Route 66 Revisited (Yes, I Said It)
The weather took a wild turn as I drove from the Grand Canyon, with flooding rain and harsh winds slamming my car as it crawled through the highway’s slippery trail.
Semi-trucks, heavy enough to handle the storm, weaved around my car’s right lane position, while my wipers tried failingly to weave a viewable windshield through the never ending splashes of rain.
For ten minutes I braved the storm on the highway because it was still the quickest route west, but in time I grew frustrated at the hopelessness of the situation. Why was I fighting through a storm? Wasn’t this supposed to be a vacation?
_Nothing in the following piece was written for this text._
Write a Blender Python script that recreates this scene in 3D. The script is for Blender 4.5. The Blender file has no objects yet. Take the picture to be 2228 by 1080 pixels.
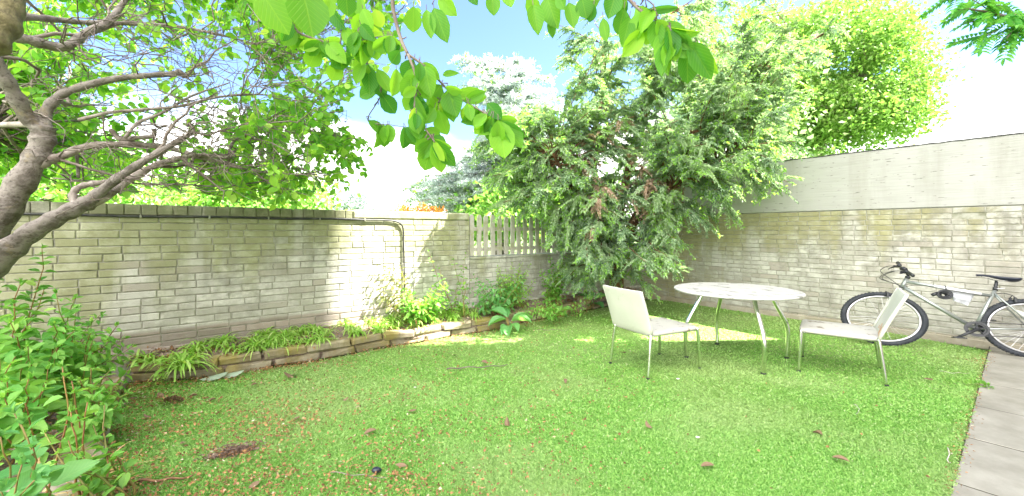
import bpy, math, random
import numpy as np
from mathutils import Vector, Matrix
R = math.radians
rng = np.random.default_rng(7)
random.seed(7)
sc = bpy.context.scene
COL = sc.collection

# ------------------------------------------------------------------ camera
CZ, HY, F0 = 1.45, 502.0, 915.0          # eye height, horizon row and focal length of the 2228 px wide photograph
cam_d = bpy.data.cameras.new('camera'); cam = bpy.data.objects.new('camera', cam_d); COL.objects.link(cam)
cam.location = (0, 0, CZ); cam.rotation_euler = (R(90), 0, 0)
cam_d.sensor_width = 36; cam_d.lens = F0 / 2228 * 36
cam_d.shift_y = -(540 - HY) / 2228
cam_d.clip_start = 0.05; cam_d.clip_end = 2000
sc.camera = cam
sc.render.resolution_x = 1024; sc.render.resolution_y = 496

# ------------------------------------------------------------------ light
SUN_EL, SUN_AZ = 53.0, 87.0               # azimuth measured from +Y towards +X
w = bpy.data.worlds.new('World'); sc.world = w; w.use_nodes = True
nt = w.node_tree; N = nt.nodes; Lk = nt.links
N.clear()
def wn(t, **k):
    n = N.new(t)
    for a, b in k.items(): setattr(n, a, b)
    return n
out = wn('ShaderNodeOutputWorld'); bg = wn('ShaderNodeBackground'); bg.inputs[1].default_value = 0.12
sky = wn('ShaderNodeTexSky'); sky.sky_type = 'NISHITA'; sky.sun_disc = False
sky.sun_elevation = R(SUN_EL); sky.sun_rotation = R(SUN_AZ); sky.air_density = 1.0; sky.dust_density = 0.6; sky.ozone_density = 2.0
tc = wn('ShaderNodeTexCoord'); sep = wn('ShaderNodeSeparateXYZ'); Lk.new(tc.outputs['Generated'], sep.inputs[0])
mp = wn('ShaderNodeMapping'); mp.inputs['Scale'].default_value = (1, 1, 2.2); mp.inputs['Location'].default_value = (0.35, 0.1, 0.2); Lk.new(tc.outputs['Generated'], mp.inputs[0])
no = wn('ShaderNodeTexNoise'); no.inputs['Scale'].default_value = 2.6; no.inputs['Detail'].default_value = 9; no.inputs['Roughness'].default_value = 0.52
Lk.new(mp.outputs[0], no.inputs['Vector'])
def wmath(op, a, b):
    n = wn('ShaderNodeMath', operation=op)
    for i, v in enumerate((a, b)):
        if v is None: continue
        if hasattr(v, 'links'): Lk.new(v, n.inputs[i])
        else: n.inputs[i].default_value = v
    return n.outputs[0]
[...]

As these thoughts dripped through my mind I realized things didn’t have to be this way. An upcoming exit sign showed Route 66 was a few miles away. The slower road wouldn’t get me to my destination any faster, but it would certainly provide a less stressful route. Within a few miles I pulled off of the raging highway and emerged onto a quiet road that welcomed me with the gentle echo of rain drops. While the rain didn’t actually weaken, its impact diminished when it no longer had the highway’s traffic splashing water onto my car. The rain soon transformed into a managable piece of scenery.
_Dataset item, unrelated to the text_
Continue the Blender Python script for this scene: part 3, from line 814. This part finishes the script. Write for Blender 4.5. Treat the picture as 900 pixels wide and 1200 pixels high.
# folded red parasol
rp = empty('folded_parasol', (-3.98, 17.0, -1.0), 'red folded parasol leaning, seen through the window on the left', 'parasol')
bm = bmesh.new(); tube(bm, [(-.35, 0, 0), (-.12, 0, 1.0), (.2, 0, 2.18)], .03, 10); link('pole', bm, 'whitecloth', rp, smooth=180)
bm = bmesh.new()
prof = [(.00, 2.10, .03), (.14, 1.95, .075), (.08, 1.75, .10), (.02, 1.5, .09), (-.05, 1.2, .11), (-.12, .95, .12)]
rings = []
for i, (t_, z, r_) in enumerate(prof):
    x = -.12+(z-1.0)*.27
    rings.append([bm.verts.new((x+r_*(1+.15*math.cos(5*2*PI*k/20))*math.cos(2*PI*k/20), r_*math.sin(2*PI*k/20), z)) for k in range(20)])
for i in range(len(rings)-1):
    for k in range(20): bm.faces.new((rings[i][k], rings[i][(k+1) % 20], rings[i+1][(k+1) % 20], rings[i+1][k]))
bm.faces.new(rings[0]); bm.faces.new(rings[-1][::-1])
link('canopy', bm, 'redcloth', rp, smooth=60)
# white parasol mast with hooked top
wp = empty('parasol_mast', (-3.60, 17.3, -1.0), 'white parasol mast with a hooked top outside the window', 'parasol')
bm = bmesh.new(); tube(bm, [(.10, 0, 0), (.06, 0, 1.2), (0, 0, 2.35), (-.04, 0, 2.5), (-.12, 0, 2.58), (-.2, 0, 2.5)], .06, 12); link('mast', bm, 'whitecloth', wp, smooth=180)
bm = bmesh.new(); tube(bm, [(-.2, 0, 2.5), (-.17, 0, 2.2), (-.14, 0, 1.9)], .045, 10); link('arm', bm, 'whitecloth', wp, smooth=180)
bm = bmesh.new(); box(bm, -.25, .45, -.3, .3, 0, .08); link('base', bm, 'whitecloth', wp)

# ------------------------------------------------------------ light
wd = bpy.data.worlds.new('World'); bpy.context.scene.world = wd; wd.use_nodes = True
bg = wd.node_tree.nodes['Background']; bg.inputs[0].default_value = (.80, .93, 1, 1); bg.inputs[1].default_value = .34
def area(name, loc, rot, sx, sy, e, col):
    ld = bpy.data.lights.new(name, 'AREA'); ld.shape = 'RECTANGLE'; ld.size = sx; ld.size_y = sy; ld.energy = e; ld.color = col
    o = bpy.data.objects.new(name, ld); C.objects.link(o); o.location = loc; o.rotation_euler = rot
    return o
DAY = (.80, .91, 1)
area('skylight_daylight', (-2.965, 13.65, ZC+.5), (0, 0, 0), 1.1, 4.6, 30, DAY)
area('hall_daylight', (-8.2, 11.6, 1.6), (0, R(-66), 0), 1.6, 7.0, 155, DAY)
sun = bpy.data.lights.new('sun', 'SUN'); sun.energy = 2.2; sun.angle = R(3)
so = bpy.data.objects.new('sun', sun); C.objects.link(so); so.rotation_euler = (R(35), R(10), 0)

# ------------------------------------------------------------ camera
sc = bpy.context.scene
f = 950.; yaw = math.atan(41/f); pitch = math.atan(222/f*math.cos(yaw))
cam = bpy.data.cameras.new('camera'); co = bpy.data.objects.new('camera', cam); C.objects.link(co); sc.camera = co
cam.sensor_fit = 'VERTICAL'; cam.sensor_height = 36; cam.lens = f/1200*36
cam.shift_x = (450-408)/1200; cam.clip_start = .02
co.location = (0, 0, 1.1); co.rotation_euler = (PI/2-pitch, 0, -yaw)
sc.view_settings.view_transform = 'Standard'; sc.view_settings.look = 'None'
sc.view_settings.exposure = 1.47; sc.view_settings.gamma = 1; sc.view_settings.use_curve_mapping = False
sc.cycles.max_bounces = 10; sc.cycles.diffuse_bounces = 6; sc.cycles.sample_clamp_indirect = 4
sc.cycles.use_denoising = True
The switch to Route 66 marked a turning point on my trip that reestablished the journey’s dominance over the trip’s final destination. While I ended up driving 25 miles per hour through a tourist loop dedicated to the American legacy route, I was still emotionally conquering the highway that was full of snow, rain, ice, and aggressive trucks. When I later returned to the highway to get to another area of Route 66, all of the weather issues were gone.
I’ll finish this post with a phrase written on a series of signs sprawled through a quiet section of Route 66:
You can drive
A Mile a Minute
But there is
No future in it
Pause! Avoid That
Rundown Feeling
P.S. On my excursion from the snow I stopped at the Route 66 Brewery. It was closed, but the staff inside (playing pool) let me in and I picked up some souvenirs.